What to produce:
The line holding "rope(slack, LF)" is the last one to output; start at the first line of the data, keep every line in between exactly, and leave out pictures.

Collected material:
━━━━

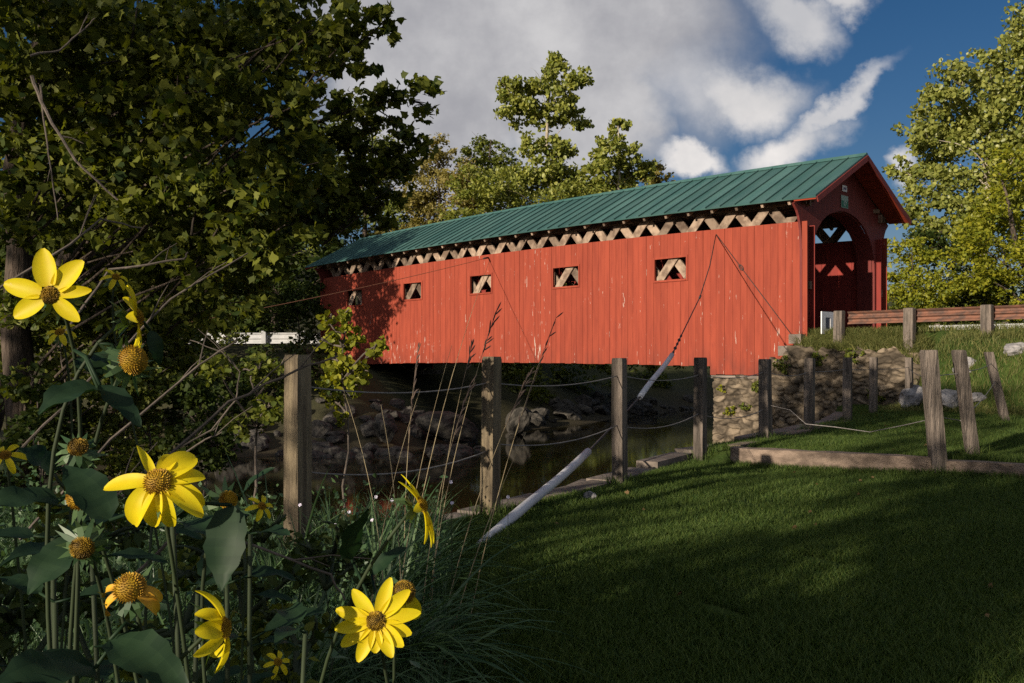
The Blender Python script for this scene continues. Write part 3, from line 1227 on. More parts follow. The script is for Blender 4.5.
p9 = Vector((FENCE[8][0], FENCE[8][1], -.22))
rope(sagrope(on(0, .80), on(1, .80), .0), LF)
rope(sagrope(on(0, .80), p9, .05), LF)
rope(sagrope(on(1, .45), on(2, .55), .05), LF)
rope(sagrope(on(1, .82), on(2, .82), .04), LF)
p5 = Vector((FENCE[4][0], FENCE[4][1], -.66))
slack = [p5, P(790, 410, 13.3), P(806, 424, 13.1), P(835, 427, 12.7), P(870, 432, 12.4), P(905, 425, 11.8), P(940, 417, 11.3), on(1, .38)]
rope(slack, LF)

# landscape timbers
def timber(a, b, z0, z1, w, label):
    a, b = Vector((a[0], a[1], 0)), Vector((b[0], b[1], 0))
    d = (b - a).normalized()
    n = Vector((-d.y, d.x, 0))
    mb = MB()
    N = 10
    vs, fs = [], []
    for i in range(N + 1):
        p = a.lerp(b, i / N)
        for s, z in ((-1, z0), (1, z0), (1, z1), (-1, z1)):
            vs.append(p + n * s * (w / 2 + random.uniform(-.008, .008)) + Vector((0, 0, z + random.uniform(-.008, .008))))
    for i in range(N):
        for k in range(4):
            fs.append((i * 4 + k, i * 4 + (k + 1) % 4, i * 4 + 4 + (k + 1) % 4, i * 4 + 4 + k))
    fs += [(3, 2, 1, 0), (N * 4, N * 4 + 1, N * 4 + 2, N * 4 + 3)]
    mb.add(vs, fs)
    c = (a + b) / 2
    c.z = z0
    o = mb.build('landscape_timber', 'timber', loc=c)
    tag(o, label, 'timber', 'timbers edging the lawn terrace')
    return o


def lerp2(a, b, f):
    return (a[0] + (b[0] - a[0]) * f, a[1] + (b[1] - a[1]) * f)


timber(lerp2(TIM_A, TIM_B, -.0), lerp2(TIM_A, TIM_B, .735), -1.52, -1.165, .19, 'long grey timber edging the lawn, left of the thick leaning post')
timber(lerp2(TIM_A, TIM_B, .74), lerp2(TIM_A, TIM_B, 1.75), -1.52, -1.195, .19, 'dark timber edging the lawn, running on to the right of the leaning posts')
timber((3.05, 12.35), (5.35, 15.75), -1.5, -1.165, .19, 'timber under the rope fence posts nearest the stone abutment')
timber((5.45, 15.9), (6.6, 17.6), -1.5, -1.165, .19, 'short dark timber beside the fence at the foot of the stone wall')

# ------------------------------------------------------------------ guy cables
GC = empty('guy_cable', P(490, 539, 7.1), 'dark guy cable with white plastic guard sleeves running up to the bridge', 'cable')
goff = -Vector(GC.location)
g = [P(488, 540, 7.05), P(588, 452, 10.4), P(640, 397, 13.8), P(672, 355, 17.4), P(682, 334, 18.8), P(700, 297, 22.2), P(710, 265, 24.7), W(2.95, -.06, 3.78)]
mb = MB()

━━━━

The result:
The Blender Python script for this scene continues. Write part 3, from line 1227 on. More parts follow. The script is for Blender 4.5.
p9 = Vector((FENCE[8][0], FENCE[8][1], -.22))
rope(sagrope(on(0, .80), on(1, .80), .0), LF)
rope(sagrope(on(0, .80), p9, .05), LF)
rope(sagrope(on(1, .45), on(2, .55), .05), LF)
rope(sagrope(on(1, .82), on(2, .82), .04), LF)
p5 = Vector((FENCE[4][0], FENCE[4][1], -.66))
slack = [p5, P(790, 410, 13.3), P(806, 424, 13.1), P(835, 427, 12.7), P(870, 432, 12.4), P(905, 425, 11.8), P(940, 417, 11.3), on(1, .38)]
rope(slack, LF)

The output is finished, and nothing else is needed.